At 10:30am, the currency was hovering at 278.05, a gain of Re0.12 against the greenback.

On Wednesday, the rupee had settled at 278.17, according to the State Bank of Pakistan (SBP).

Globally, the US dollar traded in a narrow range on Thursday after hitting a two-week high in the previous session, supported by a rise in US Treasury yields even as market players bet the US Federal Reserve will cut interest rates next week.

The greenback held on to a hefty portion of the previous day’s gains, helped by a rise in US Treasury yields on Wednesday as the Treasury Department sold long-dated supply and data showed a widening US budget deficit.

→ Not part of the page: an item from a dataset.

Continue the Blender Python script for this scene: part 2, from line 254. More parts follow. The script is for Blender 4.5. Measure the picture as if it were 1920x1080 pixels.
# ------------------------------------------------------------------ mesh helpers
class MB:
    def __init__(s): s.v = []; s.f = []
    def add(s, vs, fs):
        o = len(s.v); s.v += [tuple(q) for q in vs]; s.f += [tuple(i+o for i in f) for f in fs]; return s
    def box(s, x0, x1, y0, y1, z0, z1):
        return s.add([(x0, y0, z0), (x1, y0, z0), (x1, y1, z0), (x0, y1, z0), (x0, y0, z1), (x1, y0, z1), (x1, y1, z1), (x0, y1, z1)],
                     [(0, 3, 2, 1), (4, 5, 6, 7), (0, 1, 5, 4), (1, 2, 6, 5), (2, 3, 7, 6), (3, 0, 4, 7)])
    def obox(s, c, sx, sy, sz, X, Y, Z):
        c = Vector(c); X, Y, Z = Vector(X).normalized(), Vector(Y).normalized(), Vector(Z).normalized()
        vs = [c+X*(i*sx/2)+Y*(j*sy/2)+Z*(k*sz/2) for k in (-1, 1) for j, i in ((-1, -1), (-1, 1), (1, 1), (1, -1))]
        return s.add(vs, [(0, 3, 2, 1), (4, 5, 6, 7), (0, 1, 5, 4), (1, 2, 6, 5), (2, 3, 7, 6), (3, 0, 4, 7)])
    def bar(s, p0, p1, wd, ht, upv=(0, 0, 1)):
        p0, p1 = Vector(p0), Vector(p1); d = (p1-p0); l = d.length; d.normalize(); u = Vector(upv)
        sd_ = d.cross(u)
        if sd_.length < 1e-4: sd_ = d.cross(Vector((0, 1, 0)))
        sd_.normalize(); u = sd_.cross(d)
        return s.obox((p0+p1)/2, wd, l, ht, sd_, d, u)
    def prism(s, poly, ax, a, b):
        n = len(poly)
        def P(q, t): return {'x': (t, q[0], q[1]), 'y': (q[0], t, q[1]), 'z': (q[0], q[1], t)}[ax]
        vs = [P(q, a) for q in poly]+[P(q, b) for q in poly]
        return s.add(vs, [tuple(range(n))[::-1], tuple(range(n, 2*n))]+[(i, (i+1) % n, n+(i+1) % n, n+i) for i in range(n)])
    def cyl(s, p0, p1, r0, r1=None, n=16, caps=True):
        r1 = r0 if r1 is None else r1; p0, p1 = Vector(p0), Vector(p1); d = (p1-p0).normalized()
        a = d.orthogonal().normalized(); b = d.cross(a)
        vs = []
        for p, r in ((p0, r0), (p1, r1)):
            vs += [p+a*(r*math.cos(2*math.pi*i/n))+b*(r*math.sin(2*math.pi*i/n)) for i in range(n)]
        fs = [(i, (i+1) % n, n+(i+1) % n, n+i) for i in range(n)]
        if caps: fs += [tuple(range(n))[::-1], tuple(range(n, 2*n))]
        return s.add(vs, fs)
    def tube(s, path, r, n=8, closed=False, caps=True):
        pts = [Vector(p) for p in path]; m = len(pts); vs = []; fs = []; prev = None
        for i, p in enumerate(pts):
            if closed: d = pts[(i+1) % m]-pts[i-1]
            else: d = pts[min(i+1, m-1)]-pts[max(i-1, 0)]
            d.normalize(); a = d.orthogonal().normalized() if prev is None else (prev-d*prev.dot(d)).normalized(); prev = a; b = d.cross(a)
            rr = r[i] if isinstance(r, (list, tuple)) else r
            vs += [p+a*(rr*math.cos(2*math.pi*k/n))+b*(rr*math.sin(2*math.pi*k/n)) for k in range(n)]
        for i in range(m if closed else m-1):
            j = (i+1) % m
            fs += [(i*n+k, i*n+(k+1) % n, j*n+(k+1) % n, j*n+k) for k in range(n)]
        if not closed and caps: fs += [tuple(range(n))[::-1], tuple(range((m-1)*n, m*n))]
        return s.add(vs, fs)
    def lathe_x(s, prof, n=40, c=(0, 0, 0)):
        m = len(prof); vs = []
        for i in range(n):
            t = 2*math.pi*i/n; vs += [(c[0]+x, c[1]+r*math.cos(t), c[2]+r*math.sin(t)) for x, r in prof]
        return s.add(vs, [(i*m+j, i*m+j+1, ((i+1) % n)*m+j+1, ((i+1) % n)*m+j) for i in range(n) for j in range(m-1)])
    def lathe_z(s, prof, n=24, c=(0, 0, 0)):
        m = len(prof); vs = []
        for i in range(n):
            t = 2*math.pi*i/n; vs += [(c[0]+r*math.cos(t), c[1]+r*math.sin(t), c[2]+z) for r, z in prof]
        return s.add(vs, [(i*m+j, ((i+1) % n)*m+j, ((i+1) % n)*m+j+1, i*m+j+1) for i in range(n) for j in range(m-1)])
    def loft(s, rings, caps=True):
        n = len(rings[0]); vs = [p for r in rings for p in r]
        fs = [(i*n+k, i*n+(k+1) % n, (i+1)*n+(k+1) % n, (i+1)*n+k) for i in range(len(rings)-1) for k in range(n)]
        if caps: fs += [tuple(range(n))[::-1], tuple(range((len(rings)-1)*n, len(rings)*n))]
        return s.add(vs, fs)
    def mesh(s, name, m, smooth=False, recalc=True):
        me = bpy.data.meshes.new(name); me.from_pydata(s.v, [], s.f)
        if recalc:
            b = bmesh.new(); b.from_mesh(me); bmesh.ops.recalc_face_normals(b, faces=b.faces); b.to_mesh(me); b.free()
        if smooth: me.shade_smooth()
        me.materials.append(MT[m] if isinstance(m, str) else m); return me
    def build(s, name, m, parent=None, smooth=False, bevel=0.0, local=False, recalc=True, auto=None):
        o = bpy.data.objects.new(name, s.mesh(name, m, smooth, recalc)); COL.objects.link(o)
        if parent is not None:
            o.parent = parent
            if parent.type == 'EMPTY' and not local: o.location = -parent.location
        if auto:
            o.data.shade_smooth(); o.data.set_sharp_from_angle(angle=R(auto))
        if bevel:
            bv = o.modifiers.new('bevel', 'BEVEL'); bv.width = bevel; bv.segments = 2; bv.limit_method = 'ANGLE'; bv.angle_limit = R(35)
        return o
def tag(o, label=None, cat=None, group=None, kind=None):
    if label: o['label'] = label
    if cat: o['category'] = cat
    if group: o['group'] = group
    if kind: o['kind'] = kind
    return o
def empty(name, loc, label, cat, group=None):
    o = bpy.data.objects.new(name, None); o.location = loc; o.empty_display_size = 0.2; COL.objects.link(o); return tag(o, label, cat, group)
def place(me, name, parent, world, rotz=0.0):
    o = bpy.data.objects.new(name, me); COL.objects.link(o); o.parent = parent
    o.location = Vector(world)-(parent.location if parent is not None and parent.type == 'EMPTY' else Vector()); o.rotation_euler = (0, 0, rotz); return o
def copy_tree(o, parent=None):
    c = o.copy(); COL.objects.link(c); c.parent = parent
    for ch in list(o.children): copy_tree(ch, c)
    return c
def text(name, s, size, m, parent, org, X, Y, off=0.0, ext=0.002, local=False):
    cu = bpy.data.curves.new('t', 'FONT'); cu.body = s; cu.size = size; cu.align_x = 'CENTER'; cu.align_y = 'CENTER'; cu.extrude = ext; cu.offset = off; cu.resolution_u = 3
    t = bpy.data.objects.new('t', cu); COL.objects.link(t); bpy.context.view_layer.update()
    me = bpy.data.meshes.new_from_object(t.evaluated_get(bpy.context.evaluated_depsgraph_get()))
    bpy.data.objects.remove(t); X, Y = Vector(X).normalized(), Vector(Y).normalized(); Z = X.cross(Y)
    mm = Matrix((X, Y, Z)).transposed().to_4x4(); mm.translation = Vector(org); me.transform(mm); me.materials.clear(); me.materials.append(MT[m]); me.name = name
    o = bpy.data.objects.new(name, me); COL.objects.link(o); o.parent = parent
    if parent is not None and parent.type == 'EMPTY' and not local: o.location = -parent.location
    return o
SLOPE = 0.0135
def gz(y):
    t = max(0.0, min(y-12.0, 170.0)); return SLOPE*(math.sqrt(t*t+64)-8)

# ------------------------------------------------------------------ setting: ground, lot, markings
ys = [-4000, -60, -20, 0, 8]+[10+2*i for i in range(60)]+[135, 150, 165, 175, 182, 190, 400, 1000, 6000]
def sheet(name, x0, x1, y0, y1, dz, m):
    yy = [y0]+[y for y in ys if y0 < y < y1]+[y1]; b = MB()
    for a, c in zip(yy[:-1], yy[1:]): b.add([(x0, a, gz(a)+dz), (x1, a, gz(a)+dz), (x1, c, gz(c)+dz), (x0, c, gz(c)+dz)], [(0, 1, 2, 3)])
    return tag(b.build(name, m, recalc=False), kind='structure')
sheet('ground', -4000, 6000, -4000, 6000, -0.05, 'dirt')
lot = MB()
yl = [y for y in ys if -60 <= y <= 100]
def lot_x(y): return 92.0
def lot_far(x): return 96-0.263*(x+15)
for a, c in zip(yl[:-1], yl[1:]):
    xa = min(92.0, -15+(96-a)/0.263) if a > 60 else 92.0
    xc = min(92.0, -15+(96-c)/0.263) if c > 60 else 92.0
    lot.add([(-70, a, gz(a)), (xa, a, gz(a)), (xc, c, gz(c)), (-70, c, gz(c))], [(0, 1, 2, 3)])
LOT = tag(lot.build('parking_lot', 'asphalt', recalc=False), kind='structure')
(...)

Wednesday’s consumer price index (CPI) report for November showed a 0.3% rise, the largest gain since April after advancing 0.2% for four straight months.

Markets now see a 98.6% probability that the Fed will cut rates by 25 basis points at its Dec. 17-18 meeting, compared with 78.1% a week ago, CME FedWatch tool showed.

Market players will get more US inflation data later in the day when the producer price index (PPI) is published.

Oil prices, a key indicator of currency parity, were little changed in early Asian trade on Thursday as forecasts of weak demand and a higher-than-expected rise in US gasoline and distillate inventories stemmed gains from an additional round of European Union sanctions that threatened Russian oil flows.

Brent crude futures were down 5 cents at $73.47 a barrel at 0141 GMT. US West Texas Intermediate crude futures fell 11 cents to $70.18. Both benchmarks rose over $1 each on Wednesday.

OPEC cut its demand growth forecasts for 2025 for the fifth straight month on Wednesday and by the largest amount yet.